The trial comes at a time when the Arkansas-based company is already grappling with some 40 different legal actions to do with its employment policies. Most daunting is a pending class-action suit claiming the company routinely paid female workers less than male workers.

Only last week, a workers' rights advocacy group, the International Labour Rights Fund, said it filed a lawsuit in Los Angeles against Wal-Mart on behalf of hundreds of workers abroad who wereexploited by companies supplying goods to the retailer.

In that suit, Wal-Mart is accused of ignoring the abuse of workers in foreign factories because of its desire to find cheap supplies. The company, like many other retailers, has established its own code of conduct to guard against abuse.

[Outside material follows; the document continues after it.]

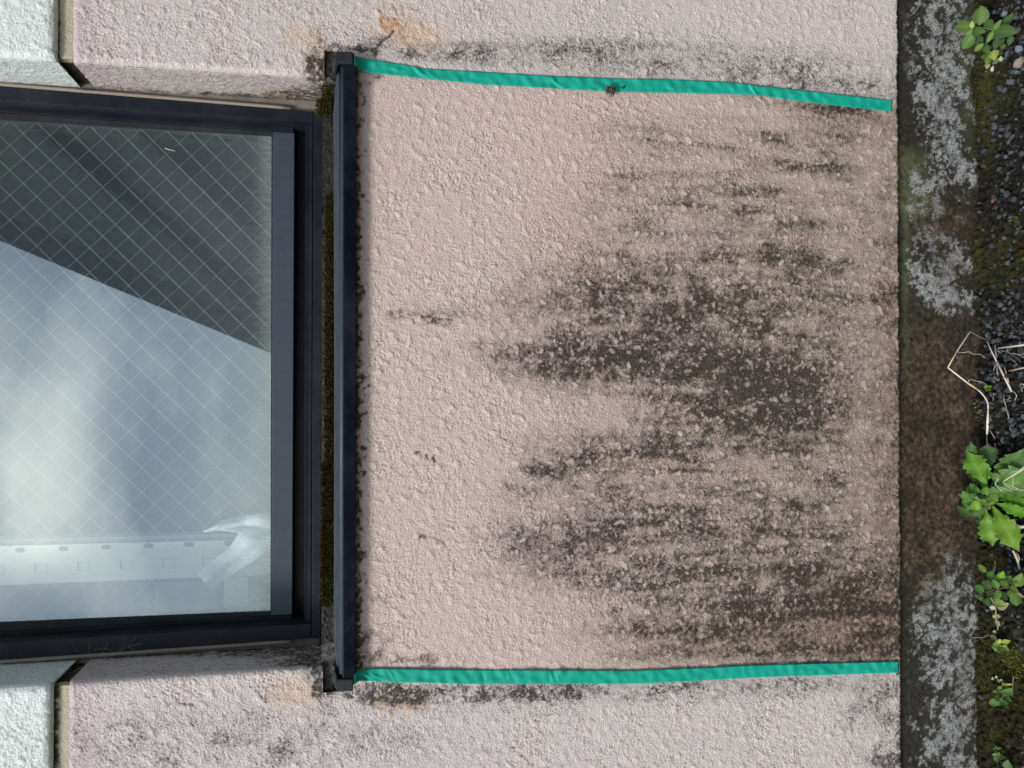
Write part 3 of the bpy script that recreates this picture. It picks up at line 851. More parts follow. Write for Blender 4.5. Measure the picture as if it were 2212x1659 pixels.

Terry Collingsworth of the Labour Rights Fund said the case would be a test of whether codes of conduct drafted by corporations such as Wal-Mart were "simply public relations devices or whether they mean what they say". The suit describes a woman in Bangladesh who worked from 7.45am to 10pm and was not given a day off in six months.

In Quebec a government labour relations board found against Wal-Mart this week for closing down a store outside the town of Jonquiere. The company said the outlet was not profitable, but board members suggested the real reason was because workers had successfully unionised there and Wal-Mart was not prepared to deal with unionised employees. The company faces a large fine.

These legal entanglements amount to a public relations nightmare for Wal-Mart, which in recent months has met resistance in trying to open in new locations, notably in New York City and Los Angeles.